Scott Mildenhall: The on-off-kilter nature of Labrinth’s music sets him apart from most singers and producers in the UK chart milieu. His nearest match in that sense would be MNEK, but MNEK could never throw out the rulebook to the degree “Let It Be” does. There is a balance to be struck, though, and, for once, it isn’t. It’s not even all the wacky touches — it’s the decision to be so plodding, with little in the way of a hook. The coda only hints at what could have been.
[5]

Megan Harrington: This is signifier soup: a little robot rock on the outro, a Wild West whistle refrain, a strumpet bassline and Labrinth’s oversung, quavering vocals. Every spoonful threatens to overwhelm, but you finish the whole bowl before deciding it’s too much. 
[7]

Patrick St. Michel: Labrinth can load this with as many horn blurts and cliches and squeaky voices as he wants, but this just swirls around in one big pointless circle.
[3]

Micha Cavaseno: Run through those cliches, lad. You can try to testify on a song, dip into organ, but you’ve got about as much spirit in your heart and soul as a gingerbread church.
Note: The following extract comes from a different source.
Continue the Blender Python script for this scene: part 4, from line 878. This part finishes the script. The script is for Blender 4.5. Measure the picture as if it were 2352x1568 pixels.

This post-Danger Mouse run through of every single pop “eccentricity” to make your MOR basura more exciting is not going to fool anyone because you threw every gimmick into the book, Mr. Bungle style, to distract from how badly you don’t mean it.
[0]

Alfred Soto: As a maxim “let it be” makes superficial sense: accept what you can’t change with serenity, and so on. Surrounded by a melody, however, it turns the singers into privileged mooncalves (ahem, Paul McCartney). Coming from a Simon Cowell-fronted British pop star, the maxim sounds especially loathsome. And he doesn’t mean it: he couldn’t let this gross amalgam of reggae and soul, er, be. This thing even sports a false ending. 
[1]

Katherine St Asaph: Like some dreadful Nethack alchemical mishap where Labrinth’s trying to enhance his musical formula with Ed Sheeran or maybe Dan Auerbach, and suddenly it all goes BOOM and in a puff of smoke there’s Crazy Town.
[5]

Brad Shoup: You hate to see someone upstaged by their kinda-cool/kinda-stab-me-with-this-letter-opener pitchshifted hook, but here we are. The arrangement is beefy, with ingredients from all over the timeline — the ending alone combines that vocal squeak with ELO-style vocoder and some John Barry orchestral sparks. But there’s nothing for Labrinth becoming a slightly better Aloe Blacc.
[4]

Josh Langhoff: This guy needs a little coke and sympathy.